──────── DATA SECTION ────────
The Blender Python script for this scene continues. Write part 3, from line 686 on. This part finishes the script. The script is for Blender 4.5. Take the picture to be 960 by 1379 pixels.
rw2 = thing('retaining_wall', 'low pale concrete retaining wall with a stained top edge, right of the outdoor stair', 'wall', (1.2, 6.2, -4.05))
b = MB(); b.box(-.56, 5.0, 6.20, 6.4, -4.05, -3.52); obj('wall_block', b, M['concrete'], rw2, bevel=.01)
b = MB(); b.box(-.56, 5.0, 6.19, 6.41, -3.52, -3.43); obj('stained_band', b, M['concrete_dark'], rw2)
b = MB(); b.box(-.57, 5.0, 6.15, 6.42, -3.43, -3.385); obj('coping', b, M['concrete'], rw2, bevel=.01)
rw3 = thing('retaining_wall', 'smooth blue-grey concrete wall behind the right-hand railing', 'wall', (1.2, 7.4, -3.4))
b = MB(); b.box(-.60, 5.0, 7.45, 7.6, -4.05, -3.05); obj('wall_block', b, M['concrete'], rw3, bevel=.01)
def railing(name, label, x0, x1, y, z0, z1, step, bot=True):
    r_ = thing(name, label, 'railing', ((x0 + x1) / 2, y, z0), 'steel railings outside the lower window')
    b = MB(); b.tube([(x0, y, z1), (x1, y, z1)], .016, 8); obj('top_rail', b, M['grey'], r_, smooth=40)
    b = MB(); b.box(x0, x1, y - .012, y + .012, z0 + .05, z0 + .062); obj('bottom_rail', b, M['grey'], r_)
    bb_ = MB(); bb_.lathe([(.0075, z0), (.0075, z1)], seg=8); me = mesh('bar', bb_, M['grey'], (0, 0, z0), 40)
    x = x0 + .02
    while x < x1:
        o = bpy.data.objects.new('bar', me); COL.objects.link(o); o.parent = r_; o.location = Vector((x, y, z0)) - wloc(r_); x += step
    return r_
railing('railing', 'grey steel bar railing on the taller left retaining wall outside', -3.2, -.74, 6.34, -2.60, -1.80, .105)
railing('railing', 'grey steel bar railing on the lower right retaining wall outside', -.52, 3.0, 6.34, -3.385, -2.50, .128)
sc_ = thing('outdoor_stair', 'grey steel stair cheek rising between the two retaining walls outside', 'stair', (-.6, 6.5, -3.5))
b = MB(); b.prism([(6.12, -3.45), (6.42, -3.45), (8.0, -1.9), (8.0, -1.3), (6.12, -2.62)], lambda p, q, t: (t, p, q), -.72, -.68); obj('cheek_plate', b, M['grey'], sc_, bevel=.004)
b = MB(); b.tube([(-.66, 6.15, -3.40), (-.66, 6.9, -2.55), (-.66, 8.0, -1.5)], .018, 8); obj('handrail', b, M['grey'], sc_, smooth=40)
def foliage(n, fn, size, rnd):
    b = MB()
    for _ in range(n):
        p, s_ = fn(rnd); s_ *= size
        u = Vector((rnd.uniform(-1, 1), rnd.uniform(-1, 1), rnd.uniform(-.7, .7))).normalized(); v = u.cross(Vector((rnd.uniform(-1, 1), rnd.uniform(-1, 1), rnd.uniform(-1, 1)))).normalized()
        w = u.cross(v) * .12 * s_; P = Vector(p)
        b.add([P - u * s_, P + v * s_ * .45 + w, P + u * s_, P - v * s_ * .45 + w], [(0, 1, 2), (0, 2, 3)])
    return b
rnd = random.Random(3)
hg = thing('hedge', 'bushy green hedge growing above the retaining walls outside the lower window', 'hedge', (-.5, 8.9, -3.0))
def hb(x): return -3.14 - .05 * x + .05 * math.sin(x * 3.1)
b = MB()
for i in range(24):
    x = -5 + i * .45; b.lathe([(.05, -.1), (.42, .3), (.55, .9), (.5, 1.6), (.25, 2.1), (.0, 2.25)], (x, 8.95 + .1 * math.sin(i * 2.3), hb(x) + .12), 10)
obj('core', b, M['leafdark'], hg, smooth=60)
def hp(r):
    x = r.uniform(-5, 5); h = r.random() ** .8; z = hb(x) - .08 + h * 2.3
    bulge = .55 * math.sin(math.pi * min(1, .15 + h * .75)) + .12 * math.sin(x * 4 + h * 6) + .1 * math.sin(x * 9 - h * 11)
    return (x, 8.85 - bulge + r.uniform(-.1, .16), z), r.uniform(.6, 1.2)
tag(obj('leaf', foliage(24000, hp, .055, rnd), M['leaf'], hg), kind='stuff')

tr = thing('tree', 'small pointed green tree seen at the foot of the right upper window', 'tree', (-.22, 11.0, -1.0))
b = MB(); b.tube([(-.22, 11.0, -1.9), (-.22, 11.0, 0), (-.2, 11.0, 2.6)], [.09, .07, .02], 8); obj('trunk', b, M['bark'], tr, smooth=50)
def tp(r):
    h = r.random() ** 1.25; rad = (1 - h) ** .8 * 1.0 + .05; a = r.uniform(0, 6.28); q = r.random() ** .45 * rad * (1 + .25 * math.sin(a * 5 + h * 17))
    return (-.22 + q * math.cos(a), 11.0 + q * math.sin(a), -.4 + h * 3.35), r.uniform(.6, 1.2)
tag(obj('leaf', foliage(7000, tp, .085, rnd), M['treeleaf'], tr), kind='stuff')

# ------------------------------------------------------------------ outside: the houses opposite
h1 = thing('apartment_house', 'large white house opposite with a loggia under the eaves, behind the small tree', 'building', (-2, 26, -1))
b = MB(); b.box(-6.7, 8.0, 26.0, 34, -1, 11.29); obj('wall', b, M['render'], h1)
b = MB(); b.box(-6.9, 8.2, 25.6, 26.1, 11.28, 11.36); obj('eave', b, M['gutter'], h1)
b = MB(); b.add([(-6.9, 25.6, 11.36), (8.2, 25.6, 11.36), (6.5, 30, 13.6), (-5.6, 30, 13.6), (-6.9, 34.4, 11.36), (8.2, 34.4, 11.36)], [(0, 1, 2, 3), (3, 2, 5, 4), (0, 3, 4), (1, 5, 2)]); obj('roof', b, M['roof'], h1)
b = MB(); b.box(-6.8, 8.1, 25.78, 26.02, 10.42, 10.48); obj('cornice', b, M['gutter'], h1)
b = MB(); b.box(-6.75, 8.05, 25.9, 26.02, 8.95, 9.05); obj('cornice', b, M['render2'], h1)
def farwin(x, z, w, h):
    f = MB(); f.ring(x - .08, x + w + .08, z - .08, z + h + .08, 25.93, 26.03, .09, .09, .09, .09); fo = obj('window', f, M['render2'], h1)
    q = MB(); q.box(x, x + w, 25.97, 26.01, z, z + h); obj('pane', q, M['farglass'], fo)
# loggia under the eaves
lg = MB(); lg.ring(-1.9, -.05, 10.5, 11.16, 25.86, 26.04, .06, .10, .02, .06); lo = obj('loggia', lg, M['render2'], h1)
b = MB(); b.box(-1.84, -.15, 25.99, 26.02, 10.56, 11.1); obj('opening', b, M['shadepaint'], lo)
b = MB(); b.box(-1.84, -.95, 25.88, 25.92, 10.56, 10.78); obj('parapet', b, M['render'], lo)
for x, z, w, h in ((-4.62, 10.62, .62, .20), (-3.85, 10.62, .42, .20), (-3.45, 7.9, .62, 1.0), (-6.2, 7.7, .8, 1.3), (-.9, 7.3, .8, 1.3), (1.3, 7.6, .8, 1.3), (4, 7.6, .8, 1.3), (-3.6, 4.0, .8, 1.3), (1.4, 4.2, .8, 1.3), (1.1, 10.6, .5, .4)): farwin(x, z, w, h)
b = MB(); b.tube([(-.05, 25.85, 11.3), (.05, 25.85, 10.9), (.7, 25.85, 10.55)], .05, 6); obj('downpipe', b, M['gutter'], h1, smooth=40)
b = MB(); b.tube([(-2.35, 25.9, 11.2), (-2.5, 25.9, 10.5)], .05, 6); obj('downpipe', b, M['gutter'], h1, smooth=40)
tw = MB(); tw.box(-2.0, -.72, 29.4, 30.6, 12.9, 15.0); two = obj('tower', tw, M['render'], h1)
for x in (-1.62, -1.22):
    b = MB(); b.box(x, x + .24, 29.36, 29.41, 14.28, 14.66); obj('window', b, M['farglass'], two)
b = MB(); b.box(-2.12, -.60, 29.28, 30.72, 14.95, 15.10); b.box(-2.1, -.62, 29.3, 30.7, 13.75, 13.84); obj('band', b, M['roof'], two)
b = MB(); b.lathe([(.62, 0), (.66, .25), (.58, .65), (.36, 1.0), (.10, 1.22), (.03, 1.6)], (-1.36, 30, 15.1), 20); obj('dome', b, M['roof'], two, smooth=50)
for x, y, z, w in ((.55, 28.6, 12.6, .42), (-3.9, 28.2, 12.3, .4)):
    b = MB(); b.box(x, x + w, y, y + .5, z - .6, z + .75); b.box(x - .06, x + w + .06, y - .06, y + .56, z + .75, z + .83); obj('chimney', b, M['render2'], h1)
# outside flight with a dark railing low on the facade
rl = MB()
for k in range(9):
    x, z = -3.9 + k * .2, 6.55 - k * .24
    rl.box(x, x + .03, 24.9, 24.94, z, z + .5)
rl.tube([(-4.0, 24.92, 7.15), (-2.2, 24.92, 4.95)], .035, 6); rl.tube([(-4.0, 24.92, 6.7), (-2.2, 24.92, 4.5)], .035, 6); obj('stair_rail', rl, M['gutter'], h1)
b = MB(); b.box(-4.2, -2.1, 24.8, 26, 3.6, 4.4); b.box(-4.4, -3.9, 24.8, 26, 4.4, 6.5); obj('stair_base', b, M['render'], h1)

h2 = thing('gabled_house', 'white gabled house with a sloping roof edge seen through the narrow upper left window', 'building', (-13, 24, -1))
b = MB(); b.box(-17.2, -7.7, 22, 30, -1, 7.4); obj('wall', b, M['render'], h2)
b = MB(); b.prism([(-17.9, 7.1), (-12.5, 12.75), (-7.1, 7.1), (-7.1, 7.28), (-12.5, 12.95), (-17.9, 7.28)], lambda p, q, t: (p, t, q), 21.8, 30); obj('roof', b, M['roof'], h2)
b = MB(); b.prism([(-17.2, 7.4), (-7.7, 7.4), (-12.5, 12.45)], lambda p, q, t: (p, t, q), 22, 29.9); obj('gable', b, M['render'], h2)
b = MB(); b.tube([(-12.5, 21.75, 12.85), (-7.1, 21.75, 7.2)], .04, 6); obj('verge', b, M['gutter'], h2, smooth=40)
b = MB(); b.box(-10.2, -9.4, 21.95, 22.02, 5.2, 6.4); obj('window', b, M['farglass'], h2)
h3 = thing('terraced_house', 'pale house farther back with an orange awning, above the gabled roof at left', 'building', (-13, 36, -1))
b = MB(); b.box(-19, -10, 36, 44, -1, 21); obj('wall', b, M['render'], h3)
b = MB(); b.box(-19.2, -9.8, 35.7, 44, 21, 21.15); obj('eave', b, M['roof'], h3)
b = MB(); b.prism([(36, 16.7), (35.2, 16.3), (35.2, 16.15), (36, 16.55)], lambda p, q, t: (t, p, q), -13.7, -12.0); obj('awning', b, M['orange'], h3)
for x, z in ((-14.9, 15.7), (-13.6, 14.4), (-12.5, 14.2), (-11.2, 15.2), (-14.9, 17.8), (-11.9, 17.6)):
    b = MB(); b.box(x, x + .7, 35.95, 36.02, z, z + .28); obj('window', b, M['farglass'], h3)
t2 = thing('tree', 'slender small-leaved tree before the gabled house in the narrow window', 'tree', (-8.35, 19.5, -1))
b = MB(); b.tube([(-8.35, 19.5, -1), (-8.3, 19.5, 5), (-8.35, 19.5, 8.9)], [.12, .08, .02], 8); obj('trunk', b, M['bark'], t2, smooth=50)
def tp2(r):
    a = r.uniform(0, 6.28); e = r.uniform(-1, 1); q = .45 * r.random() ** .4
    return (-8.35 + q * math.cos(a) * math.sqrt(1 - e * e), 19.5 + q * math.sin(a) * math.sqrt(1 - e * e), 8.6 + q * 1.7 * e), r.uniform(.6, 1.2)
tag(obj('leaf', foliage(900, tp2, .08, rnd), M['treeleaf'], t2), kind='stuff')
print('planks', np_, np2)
────────
GOAL
Exactly the lines from the one holding "x = -5 + i * .45;" through the one holding "M['leaf'], hg), kind='stuff')" should be printed, ends included.

THE ANSWER
    x = -5 + i * .45; b.lathe([(.05, -.1), (.42, .3), (.55, .9), (.5, 1.6), (.25, 2.1), (.0, 2.25)], (x, 8.95 + .1 * math.sin(i * 2.3), hb(x) + .12), 10)
obj('core', b, M['leafdark'], hg, smooth=60)
def hp(r):
    x = r.uniform(-5, 5); h = r.random() ** .8; z = hb(x) - .08 + h * 2.3
    bulge = .55 * math.sin(math.pi * min(1, .15 + h * .75)) + .12 * math.sin(x * 4 + h * 6) + .1 * math.sin(x * 9 - h * 11)
    return (x, 8.85 - bulge + r.uniform(-.1, .16), z), r.uniform(.6, 1.2)
tag(obj('leaf', foliage(24000, hp, .055, rnd), M['leaf'], hg), kind='stuff')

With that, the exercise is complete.